The new year started with some new hopeful additions following the US lead in raising the legal smoke age to 21.
First, anti-smoking campaigners in Australia hope that Tasmania will be the country’s first state to raise the smoking age to 21 and setting off a domino effect that would see the legal smoking age increased across the country, like the Tobacco 21 (T21) laws in the US in recent years. T21 started in 2005 in Boston, MA. In 2019, the legal smoking age went up across the country. The government in Tasmania previously proposed raising the smoking age, but rejected the idea, concerned about the potential for a black market for cigarettes.
India is also wants to raise the legal smoking age to 21. The Cigarettes and other Tobacco Products Amendment Act, 2020 was drafted to raise the age for allowing sale of cigarettes and tobacco products to 21 years from 18 years. This is part of the new bill being piloted by the Union Health Ministry and seeks to further amend the previous anti-tobacco act of 2003.
Singapore, on the other hand, implemented a new legal smoking age of 21 as of January 1, 2021. Singapore’s Parliament passed the law back in November 2017, raising the minimum smoking age from 18 to 21 over three years. The health ministry said that this “… aims to prevent youth from picking up smoking by limiting access to tobacco products, and to further de-normalize smoking particularly for those below 21 of age.”

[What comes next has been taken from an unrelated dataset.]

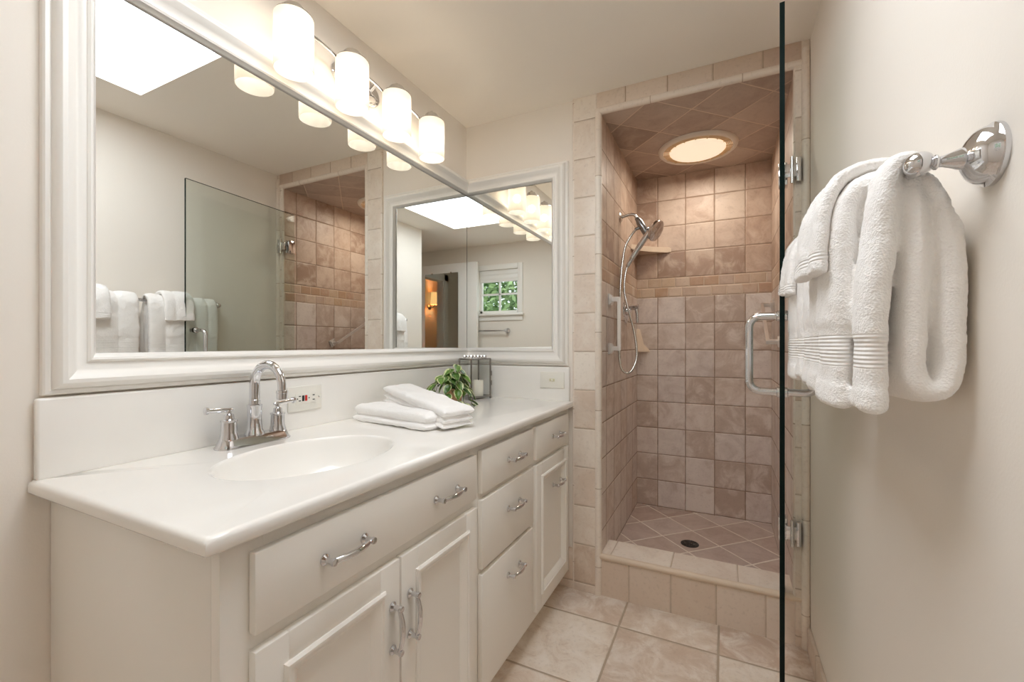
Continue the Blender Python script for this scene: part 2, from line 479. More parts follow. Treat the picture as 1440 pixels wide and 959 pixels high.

In the US, where T21 is already federal law, even the Department of Defense (DOD) no longer sells tobacco products to anyone under the age of 21, including service members. The office of the under secretary of defense published policy making it unlawful for any retail outlet on DOD installations and facilities within the US and its territories and possessions, and on US naval vessels at a US port, to sell tobacco products, including electronic nicotine delivery systems (ENDS), to any person younger than 21 years of age.
However, despite it being federal law, T21 compliance across the US is still not complete. In Wadena county in Minnesota, for example, the county tobacco ordinance has not yet been updated to T21. The ordinance follows the state’s statute that started on August 1, 2020 that matches the federal law. Wadena County has a tobacco ordinance, which was last updated in 1998. The county ordinance will need to reflect the state statute. Public Health is also working with cities in the county to update their ordinances.
A proposed ordinance and additions – the clerk’s age for selling tobacco products, tobacco retailers having to be a distance of 500 feet away from youth-oriented facilities, and banning flavored tobacco products - were presented to a board of commissioners last December and resulted in a split vote. Even without the additions, the ordinance was not passed.